ETA: jar files are just zip files for Java libs/programs
Just calling it ISO isn’t a good idea for an intro class like that because it is a set of MANY standards. They should have put a little side blurb and called it ISO 9660 in the table.
This is the only thing here I disagree with. The table is quite clearly putting extensions on the left and intro classes do not need to know about the International Organization for Standardization.
GNU is not a set of programs or libraries, it’s an operating system.
GNU packages is what you are referring to. But GNU itself is the name of the OS.
It was intended to be an OS and is if you use the Hurd kernel. In practice, Hurd isn’t really used, so it is just a bunch of programs and libraries. I guess it can go either way.
It is not “intended” to be an OS if you use GNU Hurd.

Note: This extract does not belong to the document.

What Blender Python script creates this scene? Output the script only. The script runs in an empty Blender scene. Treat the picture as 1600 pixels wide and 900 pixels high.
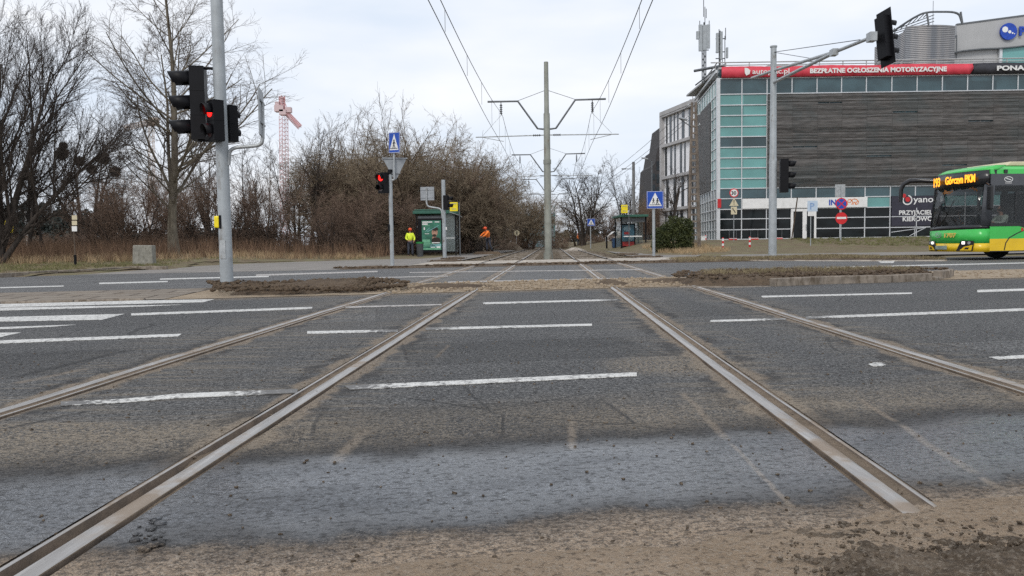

That is literally the name of the operating system that launched the entire libre software movement. You don’t engage with it that way because linux comms don’t bother to educate their users at all.
Rms was right, “linux” users don’t care about history and “linux” communties stopped giving a shit.
There actually is a compression format that used .jar as an extension, a would-be successor to .arj. It’s quite archaic though, and God help you if you find one in the wild at this point.
GNU is Not Unix GNU is Not Unix GNU is Not Unix GNU is Not Unix GNU is Not Unix GNU is Not Unix GNU is Not Unix GNU is Not Unix
This whole table raises multiple questions. I guess I’ll never hire someone mentioning comptia on their cv
Failing to mention that JAR is just a ZIP file with special contents and calling tar a compression format sure is a bit incompetent for a textbook.
Am I blind or do they call tar an archive format and not a compression format as you say?